У меня в чем-то было не так. Я росла береженой маминой дочкой. Чашку, бывало, за собой не помою. А мама все напоминала мне: «Власть-то какая пришла. Цени! Что я видела в детстве? Рабство! Женщина вообще была рабой. А теперь крылья-то какие даны женщине. Лети! Учись! Создавай прекрасное...»

Ах, мама, мама... Разве ты могла тогда предполагать, что невольно готовишь меня Родину защищать в бою?

— После войны мы многое переоценим, — задумчиво говорила Нина. — Другая жизнь начнется. Хорошая. И все в ней будет: и любовь, и достаток... А ты актрисой станешь. И я приду на тебя посмотреть. Вот выйду замуж и заставлю мужа водить меня на концерты, в театры. Чтоб празднично было, светло, чтоб люди кругом, зеркала... — Она засмеялась.

Ее понять можно. Девчонка, двадцати лет еще не исполнилось, самый возраст, а чего она видела? Землянку, ночь в воздухе, обстрелы, взрывы бомб, потери...

— Как после войны будет? — спрашивает Нина. — Я часто об этом думаю. И хочу так жить, чтобы около меня всем тепло было. Людей жалко, настрадался народ, наголодался, нахолодался. Дожить бы...
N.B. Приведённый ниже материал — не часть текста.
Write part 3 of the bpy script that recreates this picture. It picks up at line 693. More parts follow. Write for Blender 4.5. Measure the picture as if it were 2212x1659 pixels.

«После войны...» Я постаралась отогнать мысль о том, что будет после войны. Перевела взгляд на приборную доску, чтобы вышвырнуть эту мысль, но она крепко засела в мозгу. «После войны...» Кто доживет? Что будут делать Нина, Мери, Полина, наш комэск да и все наши девчата после войны? И чем многие из них занимались до войны? Я не знала. Потому что одни были командиры, расспрашивать их не положено, других — просто не хотелось. Какая в том разница? Сейчас совсем другая жизнь, не имеющая ничего общего с тем, что было до войны.